Bujalski: A movie is like a chess game in that sense, in that like any form it has limitations; one of the frustrating feelings you can have when you’re shooting a movie is like, OK, I’m shooting a conversation between these two people, so I’m going to shoot over this guy’s shoulder and then we’ll have a reverse over the other guy’s shoulder and then maybe we’ll get a wide shot…and you just start to think, “Good lord, millions of people have gone through this, isn’t there another way to do this?” And of course there is, but most of them probably aren’t better. So there are times when you can start to feel like it’s just like working in a factory, going through the same motions, but of course that’s not what reads on the screen if you do it right, if you do a good job with it.

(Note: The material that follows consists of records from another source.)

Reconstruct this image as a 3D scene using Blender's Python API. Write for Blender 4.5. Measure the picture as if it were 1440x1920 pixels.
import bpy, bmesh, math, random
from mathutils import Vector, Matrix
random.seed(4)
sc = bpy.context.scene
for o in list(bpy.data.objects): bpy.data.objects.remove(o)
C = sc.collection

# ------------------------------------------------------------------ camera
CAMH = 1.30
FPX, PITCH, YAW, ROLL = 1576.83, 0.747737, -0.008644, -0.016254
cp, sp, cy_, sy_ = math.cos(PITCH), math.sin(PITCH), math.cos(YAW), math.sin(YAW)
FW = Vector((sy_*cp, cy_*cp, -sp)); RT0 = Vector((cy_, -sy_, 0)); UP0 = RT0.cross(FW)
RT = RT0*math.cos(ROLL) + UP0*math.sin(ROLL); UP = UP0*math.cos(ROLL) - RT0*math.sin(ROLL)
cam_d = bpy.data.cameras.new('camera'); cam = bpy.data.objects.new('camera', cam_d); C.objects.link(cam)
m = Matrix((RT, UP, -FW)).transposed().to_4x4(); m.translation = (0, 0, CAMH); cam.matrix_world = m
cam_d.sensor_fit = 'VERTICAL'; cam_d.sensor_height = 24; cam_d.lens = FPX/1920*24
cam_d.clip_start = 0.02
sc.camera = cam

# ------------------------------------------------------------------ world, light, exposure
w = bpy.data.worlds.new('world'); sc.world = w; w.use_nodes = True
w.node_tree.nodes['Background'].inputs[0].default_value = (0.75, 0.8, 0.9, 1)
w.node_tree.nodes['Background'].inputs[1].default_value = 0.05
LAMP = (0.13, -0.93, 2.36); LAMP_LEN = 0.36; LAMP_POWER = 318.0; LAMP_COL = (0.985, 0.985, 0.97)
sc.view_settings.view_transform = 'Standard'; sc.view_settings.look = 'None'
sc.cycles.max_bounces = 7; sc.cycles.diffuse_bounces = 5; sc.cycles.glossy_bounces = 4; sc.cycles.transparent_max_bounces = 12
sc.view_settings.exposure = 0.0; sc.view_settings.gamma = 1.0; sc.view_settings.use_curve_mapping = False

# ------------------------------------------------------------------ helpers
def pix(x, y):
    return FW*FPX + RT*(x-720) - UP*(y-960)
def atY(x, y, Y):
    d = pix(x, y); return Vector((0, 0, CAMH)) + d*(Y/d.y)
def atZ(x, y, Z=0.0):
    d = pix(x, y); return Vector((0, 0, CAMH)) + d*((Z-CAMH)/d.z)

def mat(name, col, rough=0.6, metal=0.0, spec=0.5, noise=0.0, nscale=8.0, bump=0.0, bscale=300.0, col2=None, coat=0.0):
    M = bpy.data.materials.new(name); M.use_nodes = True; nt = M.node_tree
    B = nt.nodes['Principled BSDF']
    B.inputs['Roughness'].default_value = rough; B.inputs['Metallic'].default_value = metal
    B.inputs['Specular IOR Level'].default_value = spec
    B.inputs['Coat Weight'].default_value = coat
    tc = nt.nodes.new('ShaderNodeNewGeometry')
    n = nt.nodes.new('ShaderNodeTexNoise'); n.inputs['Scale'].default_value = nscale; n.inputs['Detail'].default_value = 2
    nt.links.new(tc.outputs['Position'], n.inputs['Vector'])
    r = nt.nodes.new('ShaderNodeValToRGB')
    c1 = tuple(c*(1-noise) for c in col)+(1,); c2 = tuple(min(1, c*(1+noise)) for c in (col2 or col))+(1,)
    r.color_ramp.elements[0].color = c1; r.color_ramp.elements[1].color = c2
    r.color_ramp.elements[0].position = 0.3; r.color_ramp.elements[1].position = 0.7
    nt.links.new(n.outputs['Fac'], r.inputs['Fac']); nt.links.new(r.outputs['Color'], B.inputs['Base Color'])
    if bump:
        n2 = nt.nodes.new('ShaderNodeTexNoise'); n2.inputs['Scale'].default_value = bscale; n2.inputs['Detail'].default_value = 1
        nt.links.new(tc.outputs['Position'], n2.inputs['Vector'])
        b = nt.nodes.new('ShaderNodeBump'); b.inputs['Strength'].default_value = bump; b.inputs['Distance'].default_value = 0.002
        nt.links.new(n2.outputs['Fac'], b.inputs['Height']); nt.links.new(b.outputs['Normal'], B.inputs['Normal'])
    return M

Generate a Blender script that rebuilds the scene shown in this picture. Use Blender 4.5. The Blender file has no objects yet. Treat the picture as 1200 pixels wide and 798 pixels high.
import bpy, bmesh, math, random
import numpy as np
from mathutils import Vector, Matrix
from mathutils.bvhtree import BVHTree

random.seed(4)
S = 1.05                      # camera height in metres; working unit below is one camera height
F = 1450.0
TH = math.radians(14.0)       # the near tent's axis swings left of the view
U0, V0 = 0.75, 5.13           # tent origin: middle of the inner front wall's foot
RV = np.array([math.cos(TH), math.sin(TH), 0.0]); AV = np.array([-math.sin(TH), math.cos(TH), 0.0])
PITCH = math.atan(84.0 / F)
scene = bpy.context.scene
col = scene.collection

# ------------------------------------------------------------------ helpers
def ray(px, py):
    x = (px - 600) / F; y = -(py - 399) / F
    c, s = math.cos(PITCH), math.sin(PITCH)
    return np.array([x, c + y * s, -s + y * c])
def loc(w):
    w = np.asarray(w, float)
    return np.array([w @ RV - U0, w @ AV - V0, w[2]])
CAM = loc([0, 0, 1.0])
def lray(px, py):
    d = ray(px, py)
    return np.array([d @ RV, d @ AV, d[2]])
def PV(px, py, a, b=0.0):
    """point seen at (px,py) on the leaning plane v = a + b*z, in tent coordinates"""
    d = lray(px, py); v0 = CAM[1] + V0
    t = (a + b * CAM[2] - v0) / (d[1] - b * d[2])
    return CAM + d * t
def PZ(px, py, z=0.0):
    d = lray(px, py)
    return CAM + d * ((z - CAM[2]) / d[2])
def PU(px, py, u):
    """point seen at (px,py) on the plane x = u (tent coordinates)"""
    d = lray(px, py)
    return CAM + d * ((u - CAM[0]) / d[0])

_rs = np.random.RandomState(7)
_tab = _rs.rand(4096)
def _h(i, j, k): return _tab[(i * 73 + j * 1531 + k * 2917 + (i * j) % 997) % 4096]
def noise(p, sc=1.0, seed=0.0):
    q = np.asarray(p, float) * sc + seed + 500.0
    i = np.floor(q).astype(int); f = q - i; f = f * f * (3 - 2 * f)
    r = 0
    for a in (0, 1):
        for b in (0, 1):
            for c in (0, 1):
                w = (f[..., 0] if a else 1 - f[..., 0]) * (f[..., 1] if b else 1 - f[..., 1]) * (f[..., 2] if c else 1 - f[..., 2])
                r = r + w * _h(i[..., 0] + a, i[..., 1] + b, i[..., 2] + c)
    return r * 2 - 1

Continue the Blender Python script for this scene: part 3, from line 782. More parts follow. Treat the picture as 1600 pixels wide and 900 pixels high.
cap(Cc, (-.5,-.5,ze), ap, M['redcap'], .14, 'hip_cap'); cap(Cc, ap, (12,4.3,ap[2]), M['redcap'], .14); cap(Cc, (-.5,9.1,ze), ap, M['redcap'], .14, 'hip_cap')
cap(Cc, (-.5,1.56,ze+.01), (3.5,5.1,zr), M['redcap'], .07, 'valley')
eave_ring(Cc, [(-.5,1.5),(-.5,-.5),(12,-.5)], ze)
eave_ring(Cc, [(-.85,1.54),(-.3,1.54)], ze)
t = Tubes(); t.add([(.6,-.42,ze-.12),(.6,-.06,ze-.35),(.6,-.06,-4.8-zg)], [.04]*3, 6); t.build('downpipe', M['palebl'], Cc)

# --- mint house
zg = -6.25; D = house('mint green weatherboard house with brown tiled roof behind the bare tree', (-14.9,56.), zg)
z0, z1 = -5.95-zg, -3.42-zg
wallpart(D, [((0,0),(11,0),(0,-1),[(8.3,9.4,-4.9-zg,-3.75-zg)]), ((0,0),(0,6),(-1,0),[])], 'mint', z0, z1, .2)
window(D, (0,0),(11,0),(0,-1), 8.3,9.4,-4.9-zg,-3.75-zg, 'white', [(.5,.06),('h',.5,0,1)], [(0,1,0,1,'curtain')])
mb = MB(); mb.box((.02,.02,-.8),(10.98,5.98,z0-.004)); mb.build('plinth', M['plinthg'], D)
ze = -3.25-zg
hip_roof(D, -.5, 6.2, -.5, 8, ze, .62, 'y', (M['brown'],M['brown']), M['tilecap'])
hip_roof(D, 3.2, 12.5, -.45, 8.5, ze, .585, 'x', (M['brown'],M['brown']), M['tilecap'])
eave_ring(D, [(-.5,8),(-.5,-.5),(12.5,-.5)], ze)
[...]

So there are certain mechanics that you feel locked into as in chess; you can’t be a creative chess player and decide, “Well my rook moves diagonally.” There are forms to follow, but there’s still infinite space within that.

It’s fascinating too that you’re formulating these sort of philosophical questions based on the movie, and it’s so interesting to me that those are in there; they were in my mind, and then I never said it out loud, and we went out and we made this movie and went through these formal strictures—I shot over somebody’s shoulder, and then I shot over somebody else’s shoulder—but somehow these weird ideas and these weird feelings come through, and there’s something very mysterious about that. How does that happen? How does intent end up in the movie? And obviously that’s the difference between the movies we love and the movies that bore us.